George Skelton

Gingrich bristled at Romney’s L-word tag, but it’s all semantics.
By George Skelton Capitol Journal
January 30, 2012

From Sacramento

Without picking a side in the entertaining Republican presidential contest, let us stipulate that Mitt Romney was smack on target when he called Newt Gingrich an influence peddler.

A lobbyist? No, not in a legal sense. But did he lobby? Yes, in the common usage of the word.

An influence peddler? That pretty much covers it.

Many Sacramento lobbyists and their cousin “consultants” got a chuckle out of the fiery Romney-Gingrich exchange in the Jan. 23 Florida debate.

There was Romney, pulling out the old pejorative “lobbyist,” and the former House speaker resisting it as if he were being called a con man or a pimp.

“Even Romney was putting lobbyists in a bad light,” notes longtime Sacramento highway construction lobbyist Dave Ackerman, who began his career working for Republican politicians.

“Obama hasn’t said anything about lobbyists yet,” he adds tongue-in-cheek, referring to the irony of his livelihood being picked on by a fellow Republican. “I guess we’re just fun to take shots at.

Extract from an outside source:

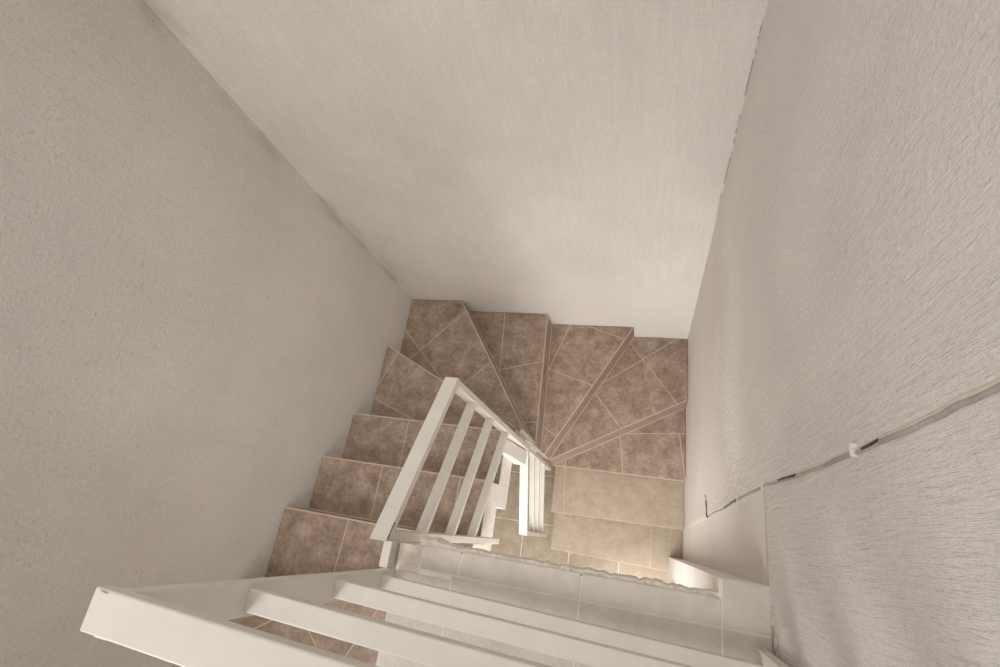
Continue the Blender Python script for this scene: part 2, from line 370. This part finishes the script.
for i, (z, poly, ne, cuts, blk) in enumerate(T):
    top = zt(z); last = i == len(T)-1
    below = 0.0 if last else zt(T[i+1][0])
    bm = bmesh.new()
    thick = 0.235 if i < 7 else 0.22
    prism(bm, blk, max(top-thick, 0.001 if last else below-0.05), top-TT*0.8, 2, fit=True)
    a, b = poly[ne[0]], poly[ne[1]]
    a2, b2 = off_line(a, b, 0.007)                       # pale tile edge along the nosing
    if not inside(poly, ((a2[0]+b2[0])/2, (a2[1]+b2[1])/2)): a2, b2 = off_line(a, b, -0.007)
    l = math.hypot(b[0]-a[0], b[1]-a[1])
    nrm = ((a2[0]-a[0])/0.007, (a2[1]-a[1])/0.007)
    field = clip(poly, a, nrm, 0.007)
    gb = [(q[0], q[1]) for q in field]
    for p in split(field, cuts, 0.007): prism(bm, p, top-TT, top, 0, fit=True)
    ga, gbb = (a[0]+nrm[0]*0.0072, a[1]+nrm[1]*0.0072), (b[0]+nrm[0]*0.0072, b[1]+nrm[1]*0.0072)
    prism(bm, [a, b, gbb, ga], top-TT, top+0.0005, 3, fit=True)
    prism(bm, [(q[0], q[1]) for q in field], top-TT*0.9, top-0.0016, 1, fit=True)
    rel(bm); tm = M_BEIGETILE if i >= len(T)-2 else M_TILE
    link('tread', bm, [tm, M_GROUT, M_PLASTER, M_EDGE], stair)
    # riser tiles under the nosing, with a pale joint at their foot
    bm = bmesh.new()
    if i in (len(T)-3, len(T)-2): a, b = (a[0]+nrm[0]*0.03, a[1]+nrm[1]*0.03), (b[0]+nrm[0]*0.03, b[1]+nrm[1]*0.03)
    o1, o2 = (a[0]-nrm[0]*0.001, a[1]-nrm[1]*0.001), (b[0]-nrm[0]*0.001, b[1]-nrm[1]*0.001)
    i1, i2 = (a[0]+nrm[0]*0.010, a[1]+nrm[1]*0.010), (b[0]+nrm[0]*0.010, b[1]+nrm[1]*0.010)
    ux, uy = (b[0]-a[0])/l, (b[1]-a[1])/l
    nt_ = max(1, round(l/0.42)); g = 0.005
    for s in range(nt_):
        s0, s1 = l*s/nt_ + (g/2 if s else 0), l*(s+1)/nt_ - (g/2 if s < nt_-1 else 0)
        f = lambda base, t: (base[0]+ux*t, base[1]+uy*t)
        prism(bm, [f(o1, s0), f(o1, s1), f(i1, s1), f(i1, s0)], below+0.006, top-TT-0.0005, 0, fit=True)
    k1, k2 = (a[0]-nrm[0]*0.0004, a[1]-nrm[1]*0.0004), (b[0]-nrm[0]*0.0004, b[1]-nrm[1]*0.0004)
    prism(bm, [k1, k2, i2, i1], below+0.0003, top-TT-0.001, 1, fit=True)
    j1, j2 = (a[0]-nrm[0]*0.0065, a[1]-nrm[1]*0.0065), (b[0]-nrm[0]*0.0065, b[1]-nrm[1]*0.0065)
    prism(bm, [j1, j2, k2, k1], below-0.004, below+0.0007, 1, fit=True)
    rel(bm); link('riser', bm, [M_BEIGETILE if i >= len(T)-3 else M_RISER, M_GROUT], stair)
# plastered winder core at the turn and a plaster stub beside the post
bm = bmesh.new(); hexa(bm, [(XI, 0.362, zt(-3.012)), (-0.664, 0.362, zt(-3.02)), (-0.664, 0.45, zt(-3.02)), (XI, 0.45, zt(-3.012))],
                       [(XI, 0.37, zt(-2.62)), (-0.712, 0.37, zt(-2.62)), (-0.712, 0.45, zt(-2.62)), (XI, 0.45, zt(-2.62))])
rel(bm); o = link('stair_core', bm, M_PLASTER, stair, bevel=0.006); o['label'] = 'rough white plaster lump at the turn'
bm = bmesh.new(); box(bm, -0.715, -0.690, 0.535, 0.565, zt(-3.33), zt(-2.96)); rel(bm); link('plaster_stub', bm, M_MORTAR, stair, bevel=0.004)
# plastered edge between the flight and the landing
bm = bmesh.new()
box(bm, -0.635, -0.556, -0.152, -0.082, ZL-0.22, ZL-0.035)
rel(bm); link('plaster_edge', bm, M_MORTAR, stair)

# ---------------------------------------------------------------- railings of painted rectangular tube
def bar(name, parent, p, q, wv, hv, w_, h_, bevel=0.0025):
    """tube from p to q (its top-front edge line), width w_ along wv, height h_ down hv"""
    bm = bmesh.new(); p, q, wv, hv = map(Vector, (p, q, wv, hv))
    c = lambda s: [s, s + wv*w_, s + wv*w_ + hv*h_, s + hv*h_]
    hexa(bm, c(p), c(q))
    bmesh.ops.translate(bm, verts=bm.verts, vec=-parent.location)
    return link(name, bm, M_PAINT, parent, bevel=bevel)
DN = (0, 0, -1)
guard = empty('landing_guardrail', (-0.63, -0.17, ZL), 'white horizontal-bar guardrail along the tiled landing edge, nearest the viewer', 'railing')
bar('post', guard, (-0.645, -0.147, ZL), (-0.645, -0.147, zt(-0.575)), (1, 0, 0), (0, -1, 0), 0.025, 0.055)
bar('post', guard, (0.258, -0.160, ZL), (0.258, -0.160, zt(-0.575)), (1, 0, 0), (0, -1, 0), 0.025, 0.050)
bar('top_rail', guard, (-0.647, -0.143, zt(-0.555)), (0.285, -0.172, zt(-0.553)), (0, -1, 0), DN, 0.050, 0.022)
for z in (-0.81, -1.08, -1.297):
    bar('horizontal_bar', guard, (-0.622, -0.157, zt(z)), (0.259, -0.183, zt(z)), (0, -1, 0), DN, 0.036, 0.026)

rail = empty('stair_railing', (-0.685, 0.2, zt(-3.92)), 'white sloping stair railing with newel post, around the open well', 'railing')
bar('newel_post', rail, (-0.660, 0.456, zt(-3.925)), (-0.660, 0.456, zt(-1.672)), (0, 1, 0), (-1, 0, 0), 0.026, 0.050)
bar('post', rail, (-0.660, -0.081, zt(-2.62)), (-0.660, -0.081, zt(-1.385)), (0, 1, 0), (-1, 0, 0), 0.026, 0.050)
bar('top_rail', rail, (-0.659, -0.083, zt(-1.358)), (-0.659, 0.484, zt(-1.664)), (-1, 0, 0), DN, 0.052, 0.030)
for z0, z1 in ((-1.640, -1.915), (-1.920, -2.200), (-2.195, -2.500)):
    bar('sloping_bar', rail, (-0.664, -0.056, zt(z0)), (-0.664, 0.457, zt(z1)), (-1, 0, 0), DN, 0.036, 0.026)
bar('top_rail', rail, (-0.659, -0.025, zt(-3.285)), (-0.659, 0.456, zt(-3.015)), (-1, 0, 0), DN, 0.052, 0.030)
bar('post', rail, (-0.660, -0.023, zt(-4.11)), (-0.660, -0.023, zt(-3.31)), (0, 1, 0), (-1, 0, 0), 0.026, 0.050)
for z0, z1 in ((-3.53, -3.25), (-3.70, -3.44), (-3.89, -3.65)):
    bar('sloping_bar', rail, (-0.664, 0.003, zt(z0)), (-0.664, 0.457, zt(z1)), (-1, 0, 0), DN, 0.034, 0.024)
bar('connecting_bar', rail, (-0.641, -0.147, zt(-1.362)), (-0.643, -0.080, zt(-1.365)), (-1, 0, 0), DN, 0.026, 0.056)

def scar(parent, pts_, th):                              # rusty weld seam lying on a tube
    bm = bmesh.new(); prev = None
    for i, p in enumerate(pts_):
        t = th*(0.5 + 0.8*random.random())
        ring = [bm.verts.new((p[0]+dx*t, p[1]+dy*t, p[2]+dz*0.0008)) for dx, dy, dz in ((-1, 0, -1), (0, -1, -1), (1, 0, 1), (0, 1, 1))]
        if prev:
            for k in range(4): bm.faces.new((prev[k], prev[(k+1) % 4], ring[(k+1) % 4], ring[k]))
        else: bm.faces.new(ring)
        prev = ring
    bm.faces.new(prev[::-1]); bmesh.ops.translate(bm, verts=bm.verts, vec=-parent.location)
    o = link('weld_scar', bm, M_RUST, parent); o['label'] = 'rusty weld scar'
scar(rail, [(-0.6575, -0.078+0.009*k, zt(-1.362-0.0048*k)) for k in range(6)], 0.0022)
scar(guard, [(-0.636+0.003*k, -0.1465-0.0003*k, zt(-0.5545)) for k in range(5)], 0.0009)

# ---------------------------------------------------------------- cable on the right wall
pts = [(0.172, -0.25), (0.172, -0.508), (0.169, -0.624), (0.170, -0.812), (0.175, -1.101), (0.185, -1.372), (0.187, -1.726), (0.184, -1.90), (0.181, -2.087), (0.186, -2.35), (0.181, -2.58), (0.190, -2.615), (0.235, -2.625), (0.287, -2.685)]
cab = empty('wall_cable', (XR, 0.17, zt(-2.62)), 'grey painted-over cable stapled down the right stuccoed wall', 'cable')
def tube(bm, path, r, seg=8, mi=0):
    prev = None
    for i, p in enumerate(path):
        d = (Vector(path[min(i+1, len(path)-1)]) - Vector(path[max(i-1, 0)])).normalized()
        u = d.cross(Vector((1, 0, 0))).normalized(); v = d.cross(u)
        rr = r(i/(len(path)-1)) if callable(r) else r
        ring = [bm.verts.new(Vector(p) + u*math.cos(2*math.pi*k/seg)*rr + v*math.sin(2*math.pi*k/seg)*rr) for k in range(seg)]
        if prev:
            for k in range(seg): f = bm.faces.new((prev[k], prev[(k+1) % seg], ring[(k+1) % seg], ring[k])); f.material_index = mi; f.smooth = True
        else: bm.faces.new(ring).material_index = mi
        prev = ring
    bm.faces.new(prev[::-1]).material_index = mi
def spline(P, n=8):
    out = []
    for i in range(len(P)-1):
        p0, p1, p2, p3 = P[max(i-1, 0)], P[i], P[i+1], P[min(i+2, len(P)-1)]
        for k in range(n):
            t = k/n
            out.append(tuple(0.5*(2*p1[j] + (p2[j]-p0[j])*t + (2*p0[j]-5*p1[j]+4*p2[j]-p3[j])*t*t + (3*p1[j]-p0[j]-3*p2[j]+p3[j])*t**3) for j in range(2)))
    return out + [P[-1]]
path = [(wall_x(y, zt(z))-0.0005+0.001*math.sin(i*0.9), y+0.0008*math.sin(i*1.3), zt(z)) for i, (y, z) in enumerate(spline(pts))]
bm = bmesh.new(); tube(bm, path, lambda t: 0.0036 - 0.0010*t)
bmesh.ops.translate(bm, verts=bm.verts, vec=-cab.location); link('cable_sheath', bm, M_CABLE, cab)
bead = []                                               # trowelled plaster fillet that half buries the cable
bm = bmesh.new(); prev = None
half = [p for p in path if p[2] > zt(-2.45)]
for i, p in enumerate(half):
    wd = 0.013*(1 - 0.5*i/len(half)) + 0.0008*math.sin(i*0.7); x = wall_x(p[1], p[2])
    ring = [bm.verts.new((x+0.002, p[1]-0.003, p[2])), bm.verts.new((x-0.0016-0.0002*math.sin(i), p[1]+0.003, p[2])), bm.verts.new((x-0.0012, p[1]+wd*0.55, p[2])), bm.verts.new((x+0.002, p[1]+wd, p[2]))]
    if prev:
        for k in range(4): bm.faces.new((prev[k], prev[(k+1) % 4], ring[(k+1) % 4], ring[k])).smooth = True
    else: bm.faces.new(ring)
    prev = ring
bm.faces.new(prev[::-1])
bmesh.ops.translate(bm, verts=bm.verts, vec=-cab.location); o = link('plaster_bead', bm, M_BEAD, cab); o['label'] = 'tan trowelled plaster along the cable'
for y, z, h in ((0.170, -0.812, 0.012), (0.185, -1.385, 0.014), (0.187, -1.75, 0.014)):
    x = wall_x(y, zt(z)); bm = bmesh.new(); box(bm, x-0.0075, x+0.002, y-0.0065, y+0.006, zt(z)-h/4, zt(z)+h/4); box(bm, x-0.007, x+0.002, y+0.005, y+0.013, zt(z)-h/2, zt(z)+h/2)
    bmesh.ops.translate(bm, verts=bm.verts, vec=-cab.location); link('cable_clip', bm, M_CLIP, cab, bevel=0.002)
for z0, z1 in ((-0.74, -0.775), (-1.12, -1.22), (-1.78, -2.02), (-2.56, -2.63)):
    sub = [p for p in path if zt(z1)-0.02 <= p[2] <= zt(z0)+0.02]
    if len(sub) > 1:
        bm = bmesh.new(); tube(bm, [(p[0]-0.0028, p[1]+0.0016, p[2]) for p in sub], 0.0024, 6)
        bmesh.ops.translate(bm, verts=bm.verts, vec=-cab.location); link('bare_cable', bm, M_BLACK, cab)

It’s a free shot and no one’s going to defend us.”

Ackerman has a little sign in his office that reads: “Don’t tell my mother I’m a lobbyist. She thinks I play the piano in a whorehouse.”

There are hundreds — maybe thousands, no one keeps count — of Gingrich-type non-lobbyist consultants in Sacramento. Many, like Gingrich, have learned the legislating ropes, developed relationships and earned redeemable chits in the legislative or executive branches.

They have influence and peddle it to special interests of all kinds.

It’s the American way. We all have a right to peaceably assemble and petition the government for a redress of grievances. You can look it up in the 1st Amendment.

Of course, some have more money to spend on exercising this right than most. They hire influence. And many arrange to nourish the politicians with campaign contributions, what the late Assembly Speaker Jesse “Big Daddy” Unruh famously called “the mother’s milk of politics.”

There are roughly 1,200 lobbyists registered and regulated today in Sacramento. And there are the countless consultants. They all have the same basic mission: to influence public policy.

In the Florida debate, Romney brought up Gingrich’s work for Freddie Mac, the federally backed mortgage guarantor, a GOP villain in the housing meltdown. Gingrich’s consulting firm was paid $1.6 million by Freddie — not to lobby, he has insisted, but to provide perspective as “a historian.”

“They don’t pay people $25,000 a month for six years as historians,” Romney said.

The former Massachusetts governor also mentioned Gingrich’s work for healthcare companies. And he articulated common sense:

“If you’re getting paid by health companies … that could benefit from a piece of legislation, and you then meet with Republican congressmen and encourage them to support that legislation, you can call it whatever you’d like. I call it influence-peddling.”

Romney added that “it is not right.” But I wouldn’t go that far. It’s legal, far as we know.